Film: Lucy (2014)

Lucy @

As with Nymphomaniac (2013), Lucy frustrates due to a tendency to keep telling us what we are seeing.  Whether it’s the Nature Channel foregrounding of the hunter / prey scenario being played out in the opening scenes or Morgan Freeman’s Basil Exposition character, popping up more and more to explain what we are seeing, the whole thing, despite having that Luc Besson comic book feel, just gets in the way of itself.

Then, the film suddenly becomes something else and we are in a mixture of X: The Man with the X-Ray Eyes (1963) and The Tree of Life (2011) and Transcendence (2014).  Does it suddenly become a satisfying movie?  No, not entirely but it does become a bit more interesting even if it is crippled by being neither one thing or another.
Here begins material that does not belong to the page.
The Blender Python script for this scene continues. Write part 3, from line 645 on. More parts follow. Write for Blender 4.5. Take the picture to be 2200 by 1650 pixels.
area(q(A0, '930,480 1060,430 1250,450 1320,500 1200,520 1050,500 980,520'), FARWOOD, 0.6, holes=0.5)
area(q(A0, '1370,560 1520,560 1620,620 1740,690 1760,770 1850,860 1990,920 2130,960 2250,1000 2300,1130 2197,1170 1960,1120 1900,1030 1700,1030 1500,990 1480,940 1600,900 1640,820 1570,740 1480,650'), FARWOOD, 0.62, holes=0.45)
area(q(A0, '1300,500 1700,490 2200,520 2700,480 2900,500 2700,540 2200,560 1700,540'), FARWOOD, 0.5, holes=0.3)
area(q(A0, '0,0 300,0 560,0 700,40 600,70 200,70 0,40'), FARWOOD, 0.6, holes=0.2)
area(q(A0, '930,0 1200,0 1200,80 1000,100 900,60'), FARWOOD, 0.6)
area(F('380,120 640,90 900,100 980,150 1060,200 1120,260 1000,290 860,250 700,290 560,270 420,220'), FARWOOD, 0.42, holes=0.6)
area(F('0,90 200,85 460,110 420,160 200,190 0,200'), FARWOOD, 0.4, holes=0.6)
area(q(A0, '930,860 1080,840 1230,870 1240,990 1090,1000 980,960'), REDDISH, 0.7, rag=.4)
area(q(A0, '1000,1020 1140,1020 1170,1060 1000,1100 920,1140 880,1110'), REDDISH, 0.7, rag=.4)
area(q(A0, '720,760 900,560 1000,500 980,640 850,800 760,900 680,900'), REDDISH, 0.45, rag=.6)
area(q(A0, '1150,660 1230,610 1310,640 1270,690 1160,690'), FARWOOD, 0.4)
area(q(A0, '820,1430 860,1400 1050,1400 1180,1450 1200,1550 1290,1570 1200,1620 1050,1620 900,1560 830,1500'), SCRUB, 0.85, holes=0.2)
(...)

Film: Nymphomaniac: Vol. I and II (2013)

Nymphomaniac @

The problem with Nymphomaniac is the same problem I have with stage musicals; zero subtext.  Telling the tale of Joe, the film’s titular nymphomaniac, we move between story and storyteller with interjections by the on-screen listener that play like a visual director’s commentary.  At times, tedious barely covers it and that’s a shame because elsewhere in this film you will also find director Lars von Trier at his playful, artistic and provocative best (or worst depending how you feel about him) and there is something quite undeniably spectacular about the whole enterprise.